Exercise requirements » Using the data below, copy every line that contains the word "wide".

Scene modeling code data
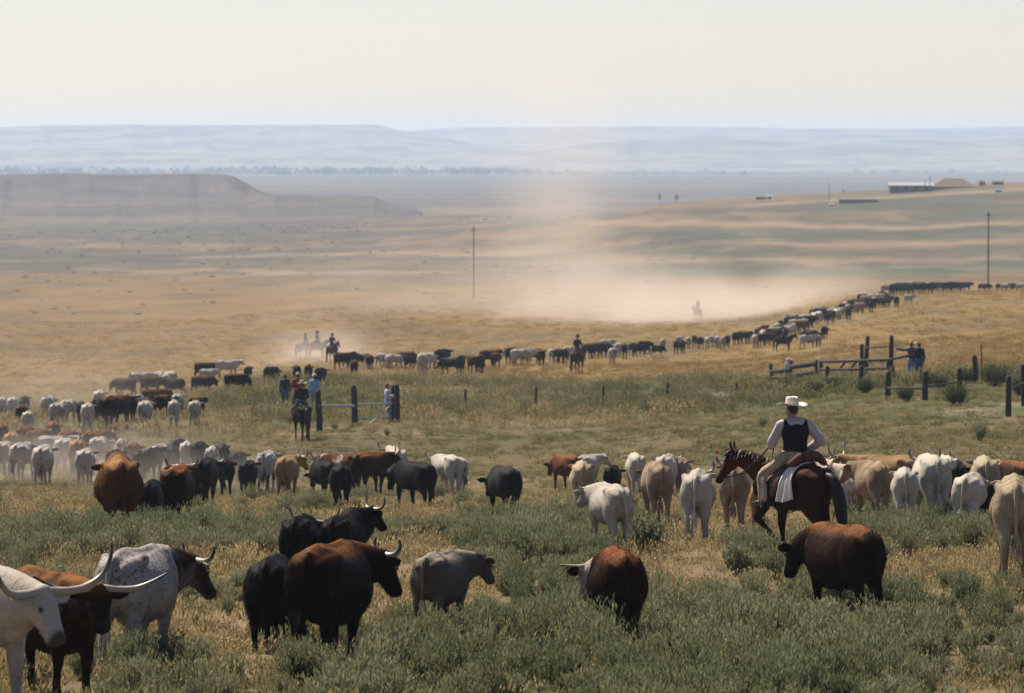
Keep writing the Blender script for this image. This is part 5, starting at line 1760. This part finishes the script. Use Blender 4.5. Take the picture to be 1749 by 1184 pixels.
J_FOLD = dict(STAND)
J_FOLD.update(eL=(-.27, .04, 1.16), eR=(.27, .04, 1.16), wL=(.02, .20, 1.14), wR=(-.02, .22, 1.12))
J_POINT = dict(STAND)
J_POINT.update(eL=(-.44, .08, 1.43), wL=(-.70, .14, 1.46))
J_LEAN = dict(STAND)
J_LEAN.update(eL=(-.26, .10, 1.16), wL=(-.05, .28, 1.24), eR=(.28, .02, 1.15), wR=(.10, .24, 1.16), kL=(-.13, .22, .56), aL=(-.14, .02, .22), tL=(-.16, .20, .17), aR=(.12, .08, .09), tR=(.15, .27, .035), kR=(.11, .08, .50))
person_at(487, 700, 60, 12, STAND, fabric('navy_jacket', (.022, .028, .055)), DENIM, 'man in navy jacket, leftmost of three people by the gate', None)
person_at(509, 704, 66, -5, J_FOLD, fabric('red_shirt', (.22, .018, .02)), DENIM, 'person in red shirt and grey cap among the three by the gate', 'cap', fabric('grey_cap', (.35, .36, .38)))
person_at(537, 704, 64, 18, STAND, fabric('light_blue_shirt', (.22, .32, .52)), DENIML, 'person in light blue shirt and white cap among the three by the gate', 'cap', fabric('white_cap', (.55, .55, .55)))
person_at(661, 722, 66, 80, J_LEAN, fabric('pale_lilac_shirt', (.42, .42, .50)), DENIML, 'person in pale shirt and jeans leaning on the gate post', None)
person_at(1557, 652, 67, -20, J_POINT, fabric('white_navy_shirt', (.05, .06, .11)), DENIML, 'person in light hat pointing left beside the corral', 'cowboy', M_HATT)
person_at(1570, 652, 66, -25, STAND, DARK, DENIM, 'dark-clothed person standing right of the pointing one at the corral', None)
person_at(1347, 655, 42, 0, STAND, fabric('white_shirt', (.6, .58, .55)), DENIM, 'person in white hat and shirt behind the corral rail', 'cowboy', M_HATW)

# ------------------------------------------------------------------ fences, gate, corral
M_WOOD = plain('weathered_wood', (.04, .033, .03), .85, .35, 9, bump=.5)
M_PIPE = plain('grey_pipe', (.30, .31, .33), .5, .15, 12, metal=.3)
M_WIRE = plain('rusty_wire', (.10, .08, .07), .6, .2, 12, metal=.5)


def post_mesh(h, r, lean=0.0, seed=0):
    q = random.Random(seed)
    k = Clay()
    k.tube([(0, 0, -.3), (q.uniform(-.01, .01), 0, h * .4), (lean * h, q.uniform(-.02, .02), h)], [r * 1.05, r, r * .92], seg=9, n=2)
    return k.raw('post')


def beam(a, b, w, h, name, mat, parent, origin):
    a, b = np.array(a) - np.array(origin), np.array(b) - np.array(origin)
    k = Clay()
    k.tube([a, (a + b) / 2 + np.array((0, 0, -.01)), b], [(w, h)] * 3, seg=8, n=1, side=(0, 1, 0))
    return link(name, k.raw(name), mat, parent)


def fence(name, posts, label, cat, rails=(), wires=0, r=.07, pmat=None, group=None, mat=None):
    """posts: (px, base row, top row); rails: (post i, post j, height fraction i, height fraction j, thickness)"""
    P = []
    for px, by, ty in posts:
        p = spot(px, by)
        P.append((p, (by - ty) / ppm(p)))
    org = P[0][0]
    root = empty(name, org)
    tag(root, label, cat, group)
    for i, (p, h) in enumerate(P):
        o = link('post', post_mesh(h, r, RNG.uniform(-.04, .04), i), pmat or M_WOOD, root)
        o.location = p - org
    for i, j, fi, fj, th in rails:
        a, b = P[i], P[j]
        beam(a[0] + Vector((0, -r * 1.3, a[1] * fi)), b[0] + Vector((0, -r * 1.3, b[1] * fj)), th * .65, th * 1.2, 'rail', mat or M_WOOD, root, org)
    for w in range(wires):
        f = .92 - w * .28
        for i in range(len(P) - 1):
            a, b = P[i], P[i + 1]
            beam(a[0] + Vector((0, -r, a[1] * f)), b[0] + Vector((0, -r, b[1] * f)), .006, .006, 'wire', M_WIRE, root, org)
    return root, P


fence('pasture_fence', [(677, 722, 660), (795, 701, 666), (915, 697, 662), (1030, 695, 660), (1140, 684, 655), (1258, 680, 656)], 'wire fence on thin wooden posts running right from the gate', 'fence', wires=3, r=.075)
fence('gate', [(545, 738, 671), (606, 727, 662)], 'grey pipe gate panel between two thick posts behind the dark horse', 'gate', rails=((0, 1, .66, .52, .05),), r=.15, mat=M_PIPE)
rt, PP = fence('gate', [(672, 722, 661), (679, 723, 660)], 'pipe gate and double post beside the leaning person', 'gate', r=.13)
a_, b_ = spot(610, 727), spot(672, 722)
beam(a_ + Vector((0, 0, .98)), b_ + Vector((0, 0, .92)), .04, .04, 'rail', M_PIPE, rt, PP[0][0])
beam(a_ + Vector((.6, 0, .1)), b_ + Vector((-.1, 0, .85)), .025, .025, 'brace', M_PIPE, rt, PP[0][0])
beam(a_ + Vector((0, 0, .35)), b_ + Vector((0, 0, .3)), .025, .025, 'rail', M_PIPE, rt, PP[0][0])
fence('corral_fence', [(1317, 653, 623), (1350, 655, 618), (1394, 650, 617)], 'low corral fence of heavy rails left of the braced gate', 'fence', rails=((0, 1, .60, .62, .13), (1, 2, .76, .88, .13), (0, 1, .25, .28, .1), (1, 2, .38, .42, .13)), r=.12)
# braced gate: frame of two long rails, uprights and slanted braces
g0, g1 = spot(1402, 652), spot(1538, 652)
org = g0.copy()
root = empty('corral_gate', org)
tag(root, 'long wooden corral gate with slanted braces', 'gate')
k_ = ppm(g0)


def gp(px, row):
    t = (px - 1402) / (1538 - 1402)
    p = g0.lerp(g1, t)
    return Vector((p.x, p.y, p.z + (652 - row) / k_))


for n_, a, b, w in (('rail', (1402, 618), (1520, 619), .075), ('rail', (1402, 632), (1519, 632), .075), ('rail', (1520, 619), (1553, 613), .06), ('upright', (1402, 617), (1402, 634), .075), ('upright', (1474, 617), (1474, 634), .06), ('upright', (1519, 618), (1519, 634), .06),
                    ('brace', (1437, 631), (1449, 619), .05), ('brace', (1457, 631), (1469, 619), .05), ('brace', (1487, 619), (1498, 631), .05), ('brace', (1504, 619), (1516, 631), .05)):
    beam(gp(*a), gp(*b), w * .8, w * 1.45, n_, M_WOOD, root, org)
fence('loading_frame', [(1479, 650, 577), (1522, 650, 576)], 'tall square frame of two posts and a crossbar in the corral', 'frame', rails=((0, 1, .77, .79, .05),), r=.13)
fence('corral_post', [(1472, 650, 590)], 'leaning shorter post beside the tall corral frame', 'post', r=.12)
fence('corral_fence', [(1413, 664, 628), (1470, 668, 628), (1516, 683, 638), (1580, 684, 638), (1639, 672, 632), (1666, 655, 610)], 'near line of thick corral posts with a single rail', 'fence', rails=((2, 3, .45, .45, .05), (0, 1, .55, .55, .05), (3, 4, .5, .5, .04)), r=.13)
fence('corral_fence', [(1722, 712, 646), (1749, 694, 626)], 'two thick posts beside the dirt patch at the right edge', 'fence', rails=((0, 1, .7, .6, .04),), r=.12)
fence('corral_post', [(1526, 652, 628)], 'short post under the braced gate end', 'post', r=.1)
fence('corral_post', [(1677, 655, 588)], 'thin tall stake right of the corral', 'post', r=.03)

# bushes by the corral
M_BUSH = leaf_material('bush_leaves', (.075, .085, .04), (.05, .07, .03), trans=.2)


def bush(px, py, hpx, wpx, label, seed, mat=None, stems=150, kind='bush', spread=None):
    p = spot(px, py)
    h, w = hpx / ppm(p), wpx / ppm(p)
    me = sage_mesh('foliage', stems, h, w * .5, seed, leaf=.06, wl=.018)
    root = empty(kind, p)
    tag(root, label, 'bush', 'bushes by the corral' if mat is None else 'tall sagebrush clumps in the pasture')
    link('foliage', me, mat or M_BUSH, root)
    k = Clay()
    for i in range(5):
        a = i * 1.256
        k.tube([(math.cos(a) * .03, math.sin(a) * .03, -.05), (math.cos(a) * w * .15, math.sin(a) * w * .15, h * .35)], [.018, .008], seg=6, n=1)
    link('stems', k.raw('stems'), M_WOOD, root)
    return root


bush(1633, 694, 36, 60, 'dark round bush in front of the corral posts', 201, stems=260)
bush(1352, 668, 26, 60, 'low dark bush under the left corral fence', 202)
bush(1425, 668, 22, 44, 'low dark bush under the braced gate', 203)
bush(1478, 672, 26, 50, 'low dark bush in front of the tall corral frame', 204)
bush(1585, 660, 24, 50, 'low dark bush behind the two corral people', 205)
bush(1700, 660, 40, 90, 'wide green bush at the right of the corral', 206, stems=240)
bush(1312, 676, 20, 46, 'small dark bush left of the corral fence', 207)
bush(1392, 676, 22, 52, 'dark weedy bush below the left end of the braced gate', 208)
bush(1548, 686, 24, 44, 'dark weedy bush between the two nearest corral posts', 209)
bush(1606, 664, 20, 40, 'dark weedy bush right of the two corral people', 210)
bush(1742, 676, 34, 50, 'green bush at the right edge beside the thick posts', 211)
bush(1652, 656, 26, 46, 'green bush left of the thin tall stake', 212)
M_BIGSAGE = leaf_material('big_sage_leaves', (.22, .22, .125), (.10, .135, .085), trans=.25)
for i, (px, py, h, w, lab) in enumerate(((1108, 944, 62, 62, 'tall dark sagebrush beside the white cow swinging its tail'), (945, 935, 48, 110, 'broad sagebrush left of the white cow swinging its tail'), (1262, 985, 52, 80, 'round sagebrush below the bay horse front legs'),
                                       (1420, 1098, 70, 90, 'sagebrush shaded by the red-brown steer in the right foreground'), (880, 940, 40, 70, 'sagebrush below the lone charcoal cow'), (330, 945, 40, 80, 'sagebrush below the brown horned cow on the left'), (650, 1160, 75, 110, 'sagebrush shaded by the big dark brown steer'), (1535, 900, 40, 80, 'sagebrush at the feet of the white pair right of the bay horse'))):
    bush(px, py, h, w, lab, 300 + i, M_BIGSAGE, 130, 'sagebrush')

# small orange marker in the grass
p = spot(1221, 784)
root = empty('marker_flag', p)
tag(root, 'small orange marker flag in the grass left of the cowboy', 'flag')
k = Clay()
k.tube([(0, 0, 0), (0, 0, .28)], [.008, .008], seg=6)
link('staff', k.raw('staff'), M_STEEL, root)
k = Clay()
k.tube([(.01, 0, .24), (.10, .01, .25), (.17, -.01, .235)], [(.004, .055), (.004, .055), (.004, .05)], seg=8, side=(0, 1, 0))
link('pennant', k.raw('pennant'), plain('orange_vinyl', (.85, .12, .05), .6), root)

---

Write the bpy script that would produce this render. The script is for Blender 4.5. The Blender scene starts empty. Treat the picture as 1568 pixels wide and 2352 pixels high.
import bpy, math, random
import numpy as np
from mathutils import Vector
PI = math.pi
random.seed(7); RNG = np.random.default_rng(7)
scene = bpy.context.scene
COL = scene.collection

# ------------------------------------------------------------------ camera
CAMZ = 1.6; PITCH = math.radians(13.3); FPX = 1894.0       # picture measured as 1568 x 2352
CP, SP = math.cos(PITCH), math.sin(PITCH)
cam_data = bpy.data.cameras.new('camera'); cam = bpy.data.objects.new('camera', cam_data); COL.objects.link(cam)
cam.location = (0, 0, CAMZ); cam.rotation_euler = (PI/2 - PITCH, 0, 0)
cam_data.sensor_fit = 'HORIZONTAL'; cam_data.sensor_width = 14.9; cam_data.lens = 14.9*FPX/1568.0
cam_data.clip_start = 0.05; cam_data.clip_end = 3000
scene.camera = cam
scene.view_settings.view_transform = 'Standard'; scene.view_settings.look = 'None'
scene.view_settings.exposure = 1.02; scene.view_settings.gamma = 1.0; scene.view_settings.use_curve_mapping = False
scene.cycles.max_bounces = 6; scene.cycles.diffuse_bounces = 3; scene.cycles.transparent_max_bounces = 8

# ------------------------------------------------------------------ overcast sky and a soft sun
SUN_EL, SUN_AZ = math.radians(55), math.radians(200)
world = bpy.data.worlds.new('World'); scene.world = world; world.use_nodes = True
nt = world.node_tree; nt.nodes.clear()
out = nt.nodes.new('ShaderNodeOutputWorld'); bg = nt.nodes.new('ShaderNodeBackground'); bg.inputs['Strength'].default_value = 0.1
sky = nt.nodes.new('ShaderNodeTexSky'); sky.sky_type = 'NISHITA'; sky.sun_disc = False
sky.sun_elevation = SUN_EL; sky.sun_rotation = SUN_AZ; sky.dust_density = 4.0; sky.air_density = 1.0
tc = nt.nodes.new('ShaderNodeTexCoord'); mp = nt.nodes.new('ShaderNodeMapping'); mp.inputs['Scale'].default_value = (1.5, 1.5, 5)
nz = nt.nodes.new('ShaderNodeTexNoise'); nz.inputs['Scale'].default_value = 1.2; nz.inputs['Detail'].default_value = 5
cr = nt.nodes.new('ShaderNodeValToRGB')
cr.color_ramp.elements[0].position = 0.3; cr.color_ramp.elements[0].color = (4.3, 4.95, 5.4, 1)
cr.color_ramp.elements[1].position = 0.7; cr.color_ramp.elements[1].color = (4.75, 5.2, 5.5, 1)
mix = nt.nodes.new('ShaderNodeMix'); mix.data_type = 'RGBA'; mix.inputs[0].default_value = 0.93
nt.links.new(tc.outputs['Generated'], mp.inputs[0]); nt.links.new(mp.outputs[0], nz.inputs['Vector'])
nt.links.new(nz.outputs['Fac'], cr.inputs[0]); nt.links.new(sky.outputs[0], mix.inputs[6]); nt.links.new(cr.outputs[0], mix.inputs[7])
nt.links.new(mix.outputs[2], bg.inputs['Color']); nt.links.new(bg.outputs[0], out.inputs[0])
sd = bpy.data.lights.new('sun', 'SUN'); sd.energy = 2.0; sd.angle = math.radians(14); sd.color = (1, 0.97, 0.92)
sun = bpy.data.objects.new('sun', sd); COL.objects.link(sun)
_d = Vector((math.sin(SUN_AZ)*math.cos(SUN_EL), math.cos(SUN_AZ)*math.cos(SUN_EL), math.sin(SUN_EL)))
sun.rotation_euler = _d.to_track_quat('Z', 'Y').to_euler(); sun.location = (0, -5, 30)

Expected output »
bush(1700, 660, 40, 90, 'wide green bush at the right of the corral', 206, stems=240)
Write the bpy script that would produce this render. The script is for Blender 4.5. The Blender scene starts empty. Treat the picture as 1568 pixels wide and 2352 pixels high.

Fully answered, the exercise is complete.